Latest from DAC: ST and Media Tek manage media SoC designs (part 2)
This posting continues from Part 1.
Philippe Magarshack, vice president of Central R/D at ST Microelectronics, took a more technology-oriented approach to describing ST’s management of a new multi-media SoC. He began by describing the technology environment: multiple power-gated regions, dynamic voltage-frequency scaling (DVFS), body bias to vary threshold voltage, and process, voltage, and temperature sensors on the die providing continuous monitoring and feedback of the chip’s state. Even with these powerful tools, Magarshack said, media SoCs present challenges.
One such is just figuring out how to estimate power. In early media SoCs, Magarshack related, there were only one or two probable use profiles. But as convergence turns a simple handset into a Web browser, messaging device, camera, 3D game console and GPS receiver, the number of possible use profiles multiplies until it is difficult to state which blocks of circuitry are likely to be active or passive at any given time. And without the use profiles, it is impossible to estimate the impact of any power-saving measure on energy consumption. Further, with leakage power coming under control with the existing industry tools, the focus was shifting back to dynamic power.

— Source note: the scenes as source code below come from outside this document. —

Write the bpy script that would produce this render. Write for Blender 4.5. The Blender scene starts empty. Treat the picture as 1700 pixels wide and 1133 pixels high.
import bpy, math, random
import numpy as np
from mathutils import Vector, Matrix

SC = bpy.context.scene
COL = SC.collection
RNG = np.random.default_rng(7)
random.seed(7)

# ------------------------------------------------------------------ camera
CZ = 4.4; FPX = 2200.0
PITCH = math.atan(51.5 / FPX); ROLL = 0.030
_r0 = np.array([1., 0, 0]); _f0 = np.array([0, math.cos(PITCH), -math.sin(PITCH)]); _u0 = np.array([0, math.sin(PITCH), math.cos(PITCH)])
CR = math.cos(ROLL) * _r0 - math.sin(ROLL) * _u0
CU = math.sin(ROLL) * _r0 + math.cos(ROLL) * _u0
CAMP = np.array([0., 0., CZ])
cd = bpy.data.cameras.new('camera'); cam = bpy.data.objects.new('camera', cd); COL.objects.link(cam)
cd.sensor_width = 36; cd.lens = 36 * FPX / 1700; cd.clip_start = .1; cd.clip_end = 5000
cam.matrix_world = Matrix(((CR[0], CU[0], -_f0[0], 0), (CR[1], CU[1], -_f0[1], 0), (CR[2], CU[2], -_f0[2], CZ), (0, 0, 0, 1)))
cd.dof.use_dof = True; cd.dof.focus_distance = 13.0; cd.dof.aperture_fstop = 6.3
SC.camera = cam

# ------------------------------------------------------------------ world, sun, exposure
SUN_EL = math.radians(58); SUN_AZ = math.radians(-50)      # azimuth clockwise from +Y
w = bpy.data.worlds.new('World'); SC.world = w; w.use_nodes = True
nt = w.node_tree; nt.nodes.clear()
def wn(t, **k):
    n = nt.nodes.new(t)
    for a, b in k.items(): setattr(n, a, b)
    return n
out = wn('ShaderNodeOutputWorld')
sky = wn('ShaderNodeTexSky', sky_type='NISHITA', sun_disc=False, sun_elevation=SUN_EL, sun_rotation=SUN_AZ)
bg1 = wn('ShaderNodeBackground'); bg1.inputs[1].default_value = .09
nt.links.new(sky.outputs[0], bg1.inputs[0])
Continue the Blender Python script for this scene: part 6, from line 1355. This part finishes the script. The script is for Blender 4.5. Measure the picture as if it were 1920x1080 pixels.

Another serious problem is power distribution—"a nightmare," Magarshack said, "with 9 separate power grids and either on-chip or off-chip regulators." And right behind power distribution was memory. "We had to completely redesign our on-chip memory architecture to meet power requirements."
The VP said that rather than relying on live application code and use profiles, the design team used the Dhrystone benchmark as a means of measuring memory power consumption. Magarshack then described the successive use of new EDA tools at various points to slash power dissipation in the clock trees—by avoiding excessively low clock skew, for example.
He said that looking into the future, ST would shift its focus once again, from dynamic power reduction at the RT level to energy savings at the system level. The company is looking both to Synfora for power-aware synthesis, and to Atrenta for ways of creating executable system-level models with power estimation.
Further, Magarshack said, ST is looking at three new technologies for dealing with the increasing problem of variations. For random variations, he said, ST will adopt statistical static timing techniques. To help deal with systematic, process-related variations, the company is building detailed lithography and CMP models to correct the values in their cell and interconnect models based on process variations. And ST seriously expects to move to restrictive layouts by 32, or at the latest 22 nm. "We have one study that suggests that we can reduce pattern-dependent variations from 13 percent of nominal dimension to zero by use of regular patterns in place of least-area layouts," Magarshack said.
While the ST executive discussed primarily technical issues, Andrew Chang, vice president of design technology at Taiwanese fabless giant Media Tek, focused on the challenges in design resources as the company undertook a 65 nm, 5-million-instance SoC. He described the chip as containing a 500 MHz CPU, memories operating at 300 MHz, and an hierarchical organization comprising eight top-level blocks.
Quantifying the drain on resources, Chang said that the next chip of this size could cost $60 million US to design. This design required over 200 engineers. And mistakes can make that bill run even higher: Chang raised some eyebrows by saying that the full cost of a two-metal-layer engineering change order could be as high as the cost of a full mask set.
Chang said that because of such design cost increases, even successful products won’t bail out an inefficient design team. "You may discover that volumes are increasing, but they are increasing faster than revenue," he warned. Chang prescribed a systematic drive to increase company efficiency, starting with a comprehensive life-cycle management flow for each product.
Focusing in on engineering productivity, Chang identified a number of organizational issues. Many of them stemmed from the inability of the design team to have a single, golden view of the design at the beginning of the project, and derive future views of the design from that one source. "There must be one data truth," Chang said. In part, this was because the rapid growth of design teams could overrun the reach of earlier, simpler management practices.
The need for coherence led Media Tek to adopt a strictly hierarchical design flow, Chang said, beginning with First Encounter and driving down to lower levels of abstraction within the blocks. When a block reaches implementation, it either achieves timing closure based on the requirements dictated at the beginning of the project, or the team iterates on the implementation.
Already at 65 nm Media Tek is using some DfM tools, Chang reported. "We are doing via doubling, wire spreading, and litho analysis at this time." He then went on to describe nine initiatives that the company has taken to improve engineering productivity. These included a single source for design data, increased reuse of internal IP, increased use of collaboration, and a number of measures to improve tracking of design data and goals during the flow.
Taken together these three pictures—one of team management, one of technology decisions, and one of resource and methodology choices—give a fascinating and challenging picture of low-power design at 65 nm and below. Designs are succeeding, but no one should take the problems lightly.